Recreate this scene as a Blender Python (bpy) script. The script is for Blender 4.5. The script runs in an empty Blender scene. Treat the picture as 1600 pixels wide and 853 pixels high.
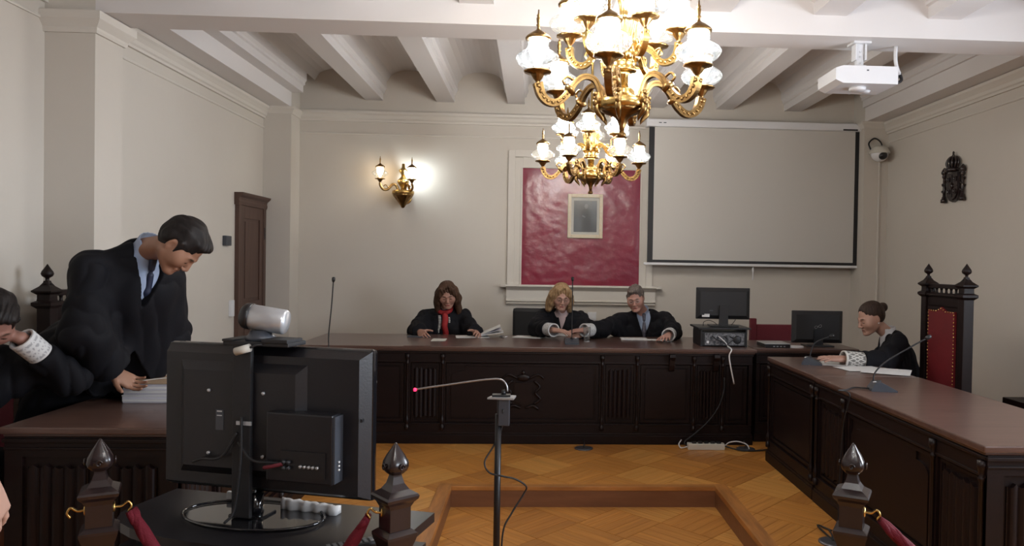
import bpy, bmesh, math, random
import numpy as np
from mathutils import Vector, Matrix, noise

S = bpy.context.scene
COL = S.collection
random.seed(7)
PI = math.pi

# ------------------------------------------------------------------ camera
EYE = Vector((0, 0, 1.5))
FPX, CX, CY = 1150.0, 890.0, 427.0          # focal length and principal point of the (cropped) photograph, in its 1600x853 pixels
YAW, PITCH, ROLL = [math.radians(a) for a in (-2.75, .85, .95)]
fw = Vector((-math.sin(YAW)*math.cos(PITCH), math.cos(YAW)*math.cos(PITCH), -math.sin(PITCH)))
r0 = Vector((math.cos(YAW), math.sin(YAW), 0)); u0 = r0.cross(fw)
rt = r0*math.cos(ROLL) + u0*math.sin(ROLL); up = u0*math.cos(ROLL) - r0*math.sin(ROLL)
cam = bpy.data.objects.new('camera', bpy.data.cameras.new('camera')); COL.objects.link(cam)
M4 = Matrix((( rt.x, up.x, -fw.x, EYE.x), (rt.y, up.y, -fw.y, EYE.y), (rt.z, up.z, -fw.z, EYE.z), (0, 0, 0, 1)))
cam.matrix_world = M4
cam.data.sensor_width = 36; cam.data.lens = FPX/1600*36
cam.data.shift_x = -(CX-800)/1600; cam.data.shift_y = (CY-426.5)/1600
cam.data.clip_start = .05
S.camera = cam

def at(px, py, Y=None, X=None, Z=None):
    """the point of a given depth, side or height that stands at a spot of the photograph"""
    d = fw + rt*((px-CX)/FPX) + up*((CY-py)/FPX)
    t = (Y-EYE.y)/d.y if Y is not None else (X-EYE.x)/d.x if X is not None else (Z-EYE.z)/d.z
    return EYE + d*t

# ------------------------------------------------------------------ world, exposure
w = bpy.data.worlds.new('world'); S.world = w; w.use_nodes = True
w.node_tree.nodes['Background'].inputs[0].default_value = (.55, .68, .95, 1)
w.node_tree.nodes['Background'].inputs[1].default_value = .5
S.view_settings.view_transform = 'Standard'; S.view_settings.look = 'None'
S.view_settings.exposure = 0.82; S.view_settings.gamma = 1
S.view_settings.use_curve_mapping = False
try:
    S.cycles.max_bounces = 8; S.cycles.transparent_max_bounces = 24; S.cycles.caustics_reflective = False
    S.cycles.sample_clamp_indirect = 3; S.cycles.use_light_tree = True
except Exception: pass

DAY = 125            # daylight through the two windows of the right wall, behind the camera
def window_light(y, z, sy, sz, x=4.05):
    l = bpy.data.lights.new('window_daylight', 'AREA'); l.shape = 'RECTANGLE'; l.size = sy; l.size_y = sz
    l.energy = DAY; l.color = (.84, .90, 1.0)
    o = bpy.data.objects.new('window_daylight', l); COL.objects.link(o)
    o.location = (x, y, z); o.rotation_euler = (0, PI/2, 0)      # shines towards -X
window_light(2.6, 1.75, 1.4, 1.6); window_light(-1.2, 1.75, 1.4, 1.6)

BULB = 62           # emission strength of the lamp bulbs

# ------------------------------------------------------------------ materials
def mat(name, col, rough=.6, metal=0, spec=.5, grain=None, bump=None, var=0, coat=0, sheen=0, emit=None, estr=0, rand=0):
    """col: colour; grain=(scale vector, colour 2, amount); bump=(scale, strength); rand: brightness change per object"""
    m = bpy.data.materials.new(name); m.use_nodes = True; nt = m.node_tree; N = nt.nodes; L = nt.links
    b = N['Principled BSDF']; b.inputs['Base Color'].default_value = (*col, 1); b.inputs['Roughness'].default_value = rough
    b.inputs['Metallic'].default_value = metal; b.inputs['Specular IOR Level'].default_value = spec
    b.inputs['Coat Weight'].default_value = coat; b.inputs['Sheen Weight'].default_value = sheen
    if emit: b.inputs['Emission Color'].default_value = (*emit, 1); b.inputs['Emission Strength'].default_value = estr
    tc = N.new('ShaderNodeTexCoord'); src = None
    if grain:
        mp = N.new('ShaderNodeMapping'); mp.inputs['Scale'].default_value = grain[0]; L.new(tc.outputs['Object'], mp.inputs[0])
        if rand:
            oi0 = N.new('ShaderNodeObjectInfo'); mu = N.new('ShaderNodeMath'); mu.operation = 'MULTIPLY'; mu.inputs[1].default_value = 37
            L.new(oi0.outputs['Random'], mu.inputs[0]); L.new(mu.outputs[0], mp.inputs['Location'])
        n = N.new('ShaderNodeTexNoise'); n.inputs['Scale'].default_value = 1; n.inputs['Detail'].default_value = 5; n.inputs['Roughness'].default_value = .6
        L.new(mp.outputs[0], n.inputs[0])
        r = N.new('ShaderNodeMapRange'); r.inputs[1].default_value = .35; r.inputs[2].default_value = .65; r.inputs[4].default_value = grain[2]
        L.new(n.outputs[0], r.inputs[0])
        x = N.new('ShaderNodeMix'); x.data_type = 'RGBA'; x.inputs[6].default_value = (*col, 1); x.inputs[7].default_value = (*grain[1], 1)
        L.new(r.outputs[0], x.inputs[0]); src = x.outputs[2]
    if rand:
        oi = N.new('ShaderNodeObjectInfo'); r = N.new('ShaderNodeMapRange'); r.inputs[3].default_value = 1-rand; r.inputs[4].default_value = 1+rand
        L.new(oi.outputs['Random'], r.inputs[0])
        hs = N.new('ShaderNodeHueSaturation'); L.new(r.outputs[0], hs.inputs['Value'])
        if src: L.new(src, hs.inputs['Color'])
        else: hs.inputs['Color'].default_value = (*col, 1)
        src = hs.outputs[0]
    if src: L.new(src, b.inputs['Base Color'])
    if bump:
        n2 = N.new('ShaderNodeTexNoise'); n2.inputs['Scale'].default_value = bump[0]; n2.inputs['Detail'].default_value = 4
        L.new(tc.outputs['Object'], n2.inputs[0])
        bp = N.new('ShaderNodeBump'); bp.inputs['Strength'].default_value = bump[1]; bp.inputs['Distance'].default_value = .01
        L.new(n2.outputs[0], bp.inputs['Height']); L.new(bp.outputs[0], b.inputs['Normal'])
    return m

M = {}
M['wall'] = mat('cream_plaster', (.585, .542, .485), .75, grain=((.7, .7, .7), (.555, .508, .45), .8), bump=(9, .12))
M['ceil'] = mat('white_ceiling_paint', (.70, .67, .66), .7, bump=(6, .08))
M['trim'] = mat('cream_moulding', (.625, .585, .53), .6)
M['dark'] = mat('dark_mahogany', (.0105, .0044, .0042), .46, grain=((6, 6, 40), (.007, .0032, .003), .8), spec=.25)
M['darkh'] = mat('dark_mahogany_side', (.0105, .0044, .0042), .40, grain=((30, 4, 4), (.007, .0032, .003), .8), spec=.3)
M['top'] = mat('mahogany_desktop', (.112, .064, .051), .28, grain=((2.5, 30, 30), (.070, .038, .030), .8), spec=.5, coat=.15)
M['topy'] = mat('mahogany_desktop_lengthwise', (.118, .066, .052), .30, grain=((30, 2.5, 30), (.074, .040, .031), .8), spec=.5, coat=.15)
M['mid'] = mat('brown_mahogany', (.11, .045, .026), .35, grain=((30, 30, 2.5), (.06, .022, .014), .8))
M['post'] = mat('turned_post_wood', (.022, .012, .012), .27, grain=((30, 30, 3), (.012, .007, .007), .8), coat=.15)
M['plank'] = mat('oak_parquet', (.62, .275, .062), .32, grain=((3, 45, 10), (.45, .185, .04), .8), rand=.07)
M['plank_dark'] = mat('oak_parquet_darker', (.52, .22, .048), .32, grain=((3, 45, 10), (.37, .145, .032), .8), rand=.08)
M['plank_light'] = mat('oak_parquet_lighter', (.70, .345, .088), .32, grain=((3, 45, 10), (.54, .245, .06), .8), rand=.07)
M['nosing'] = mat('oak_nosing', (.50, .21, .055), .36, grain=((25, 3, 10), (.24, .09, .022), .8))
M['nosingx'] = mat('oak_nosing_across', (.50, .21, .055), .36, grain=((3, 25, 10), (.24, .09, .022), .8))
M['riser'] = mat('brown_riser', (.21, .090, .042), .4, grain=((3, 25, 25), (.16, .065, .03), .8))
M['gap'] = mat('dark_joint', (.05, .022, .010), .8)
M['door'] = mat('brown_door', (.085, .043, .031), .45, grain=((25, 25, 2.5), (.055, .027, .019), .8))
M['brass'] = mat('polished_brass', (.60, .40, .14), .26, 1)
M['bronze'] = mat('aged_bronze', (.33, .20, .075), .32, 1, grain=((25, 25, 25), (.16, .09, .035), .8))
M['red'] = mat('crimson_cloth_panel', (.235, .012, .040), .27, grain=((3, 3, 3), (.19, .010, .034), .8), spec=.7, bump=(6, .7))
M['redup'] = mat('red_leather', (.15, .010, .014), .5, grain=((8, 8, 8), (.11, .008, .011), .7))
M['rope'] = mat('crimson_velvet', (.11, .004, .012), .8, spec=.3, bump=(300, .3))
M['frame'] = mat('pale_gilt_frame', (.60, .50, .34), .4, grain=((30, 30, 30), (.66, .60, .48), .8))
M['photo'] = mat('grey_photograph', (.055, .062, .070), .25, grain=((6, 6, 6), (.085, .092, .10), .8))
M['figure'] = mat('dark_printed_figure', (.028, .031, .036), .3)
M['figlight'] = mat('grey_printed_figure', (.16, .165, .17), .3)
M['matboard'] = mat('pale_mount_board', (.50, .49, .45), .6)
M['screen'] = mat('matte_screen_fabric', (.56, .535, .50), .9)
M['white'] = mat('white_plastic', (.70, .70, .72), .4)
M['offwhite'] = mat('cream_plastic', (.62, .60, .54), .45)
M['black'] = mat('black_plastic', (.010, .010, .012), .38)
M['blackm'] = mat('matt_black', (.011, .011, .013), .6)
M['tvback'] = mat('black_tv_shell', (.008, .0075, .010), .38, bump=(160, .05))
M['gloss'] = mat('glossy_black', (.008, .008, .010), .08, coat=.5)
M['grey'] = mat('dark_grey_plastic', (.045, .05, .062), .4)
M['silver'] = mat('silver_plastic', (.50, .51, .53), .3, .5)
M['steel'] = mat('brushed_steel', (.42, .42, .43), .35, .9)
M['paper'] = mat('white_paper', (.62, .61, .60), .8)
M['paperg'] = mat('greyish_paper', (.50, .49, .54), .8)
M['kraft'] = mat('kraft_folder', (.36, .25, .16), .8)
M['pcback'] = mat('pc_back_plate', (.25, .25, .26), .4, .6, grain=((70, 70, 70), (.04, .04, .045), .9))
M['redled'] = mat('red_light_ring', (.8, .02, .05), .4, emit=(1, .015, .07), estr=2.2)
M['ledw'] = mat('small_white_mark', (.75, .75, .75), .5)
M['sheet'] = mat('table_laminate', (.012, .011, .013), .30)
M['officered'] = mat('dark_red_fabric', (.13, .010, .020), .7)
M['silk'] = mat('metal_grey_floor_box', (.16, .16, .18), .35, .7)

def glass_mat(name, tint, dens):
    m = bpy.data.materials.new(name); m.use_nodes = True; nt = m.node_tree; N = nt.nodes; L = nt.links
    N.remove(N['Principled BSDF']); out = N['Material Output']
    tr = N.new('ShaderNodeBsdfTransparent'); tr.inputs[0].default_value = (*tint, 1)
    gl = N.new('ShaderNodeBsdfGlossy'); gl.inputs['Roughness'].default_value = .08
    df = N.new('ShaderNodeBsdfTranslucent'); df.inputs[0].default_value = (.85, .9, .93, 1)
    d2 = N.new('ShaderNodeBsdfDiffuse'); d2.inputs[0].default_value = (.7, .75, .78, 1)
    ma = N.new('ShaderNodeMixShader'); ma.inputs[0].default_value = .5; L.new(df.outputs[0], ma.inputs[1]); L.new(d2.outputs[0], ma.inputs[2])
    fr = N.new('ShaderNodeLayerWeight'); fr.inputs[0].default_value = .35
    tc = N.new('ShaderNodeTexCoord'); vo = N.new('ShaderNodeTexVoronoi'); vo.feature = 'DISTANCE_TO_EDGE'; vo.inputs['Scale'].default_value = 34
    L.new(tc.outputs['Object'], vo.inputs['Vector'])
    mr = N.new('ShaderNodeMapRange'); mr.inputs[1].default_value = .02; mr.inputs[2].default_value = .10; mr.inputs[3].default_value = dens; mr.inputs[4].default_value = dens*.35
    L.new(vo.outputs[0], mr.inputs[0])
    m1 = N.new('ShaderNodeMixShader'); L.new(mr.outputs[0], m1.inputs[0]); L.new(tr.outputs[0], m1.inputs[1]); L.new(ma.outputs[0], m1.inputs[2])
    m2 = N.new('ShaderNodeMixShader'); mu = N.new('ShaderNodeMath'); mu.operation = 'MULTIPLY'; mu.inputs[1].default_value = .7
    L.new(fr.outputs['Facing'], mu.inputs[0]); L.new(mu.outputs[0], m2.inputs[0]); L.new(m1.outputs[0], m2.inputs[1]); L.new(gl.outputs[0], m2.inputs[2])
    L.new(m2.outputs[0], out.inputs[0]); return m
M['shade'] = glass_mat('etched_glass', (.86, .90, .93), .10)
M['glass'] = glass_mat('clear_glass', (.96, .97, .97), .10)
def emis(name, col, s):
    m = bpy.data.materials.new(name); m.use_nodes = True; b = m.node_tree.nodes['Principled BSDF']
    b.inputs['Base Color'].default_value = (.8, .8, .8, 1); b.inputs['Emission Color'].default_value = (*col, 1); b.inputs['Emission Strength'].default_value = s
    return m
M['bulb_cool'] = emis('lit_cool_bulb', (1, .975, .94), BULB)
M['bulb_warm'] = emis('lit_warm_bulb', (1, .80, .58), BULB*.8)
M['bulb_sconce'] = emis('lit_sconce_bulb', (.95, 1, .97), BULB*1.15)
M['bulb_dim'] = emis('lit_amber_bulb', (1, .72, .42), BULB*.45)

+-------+

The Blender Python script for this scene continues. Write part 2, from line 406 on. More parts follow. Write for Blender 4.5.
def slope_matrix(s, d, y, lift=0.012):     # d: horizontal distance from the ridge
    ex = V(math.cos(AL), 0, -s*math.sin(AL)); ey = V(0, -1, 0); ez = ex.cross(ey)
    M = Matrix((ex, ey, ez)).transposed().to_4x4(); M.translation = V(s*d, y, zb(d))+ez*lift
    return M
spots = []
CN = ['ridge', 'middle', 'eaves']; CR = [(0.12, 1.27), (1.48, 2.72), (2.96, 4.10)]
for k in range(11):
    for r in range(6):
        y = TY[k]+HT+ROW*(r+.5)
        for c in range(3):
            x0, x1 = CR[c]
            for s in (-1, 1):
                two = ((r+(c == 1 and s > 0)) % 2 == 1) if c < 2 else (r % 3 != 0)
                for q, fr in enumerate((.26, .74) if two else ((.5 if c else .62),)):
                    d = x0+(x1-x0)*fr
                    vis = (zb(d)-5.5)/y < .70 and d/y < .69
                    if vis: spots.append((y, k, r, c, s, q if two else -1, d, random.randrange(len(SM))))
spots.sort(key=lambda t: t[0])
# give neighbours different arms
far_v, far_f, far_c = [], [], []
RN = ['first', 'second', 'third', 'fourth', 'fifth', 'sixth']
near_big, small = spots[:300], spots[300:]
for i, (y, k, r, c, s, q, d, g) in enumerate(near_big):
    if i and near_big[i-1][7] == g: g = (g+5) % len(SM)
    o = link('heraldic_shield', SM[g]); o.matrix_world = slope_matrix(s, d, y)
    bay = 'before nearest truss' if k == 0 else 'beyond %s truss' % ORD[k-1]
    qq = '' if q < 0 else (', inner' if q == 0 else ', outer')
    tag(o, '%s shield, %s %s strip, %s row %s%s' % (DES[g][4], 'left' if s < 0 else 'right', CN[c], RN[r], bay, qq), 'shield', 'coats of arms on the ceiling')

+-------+

STATED GOAL =
Within the listing above, extract exactly the lines from the line with "(.007, .0032, .003), .8), spec=.25)" to the line with "(.070, .038, .030), .8), spec=.5, coat=.15)", the two named lines included, and no others.

COMPLETED EXERCISE =
M['dark'] = mat('dark_mahogany', (.0105, .0044, .0042), .46, grain=((6, 6, 40), (.007, .0032, .003), .8), spec=.25)
M['darkh'] = mat('dark_mahogany_side', (.0105, .0044, .0042), .40, grain=((30, 4, 4), (.007, .0032, .003), .8), spec=.3)
M['top'] = mat('mahogany_desktop', (.112, .064, .051), .28, grain=((2.5, 30, 30), (.070, .038, .030), .8), spec=.5, coat=.15)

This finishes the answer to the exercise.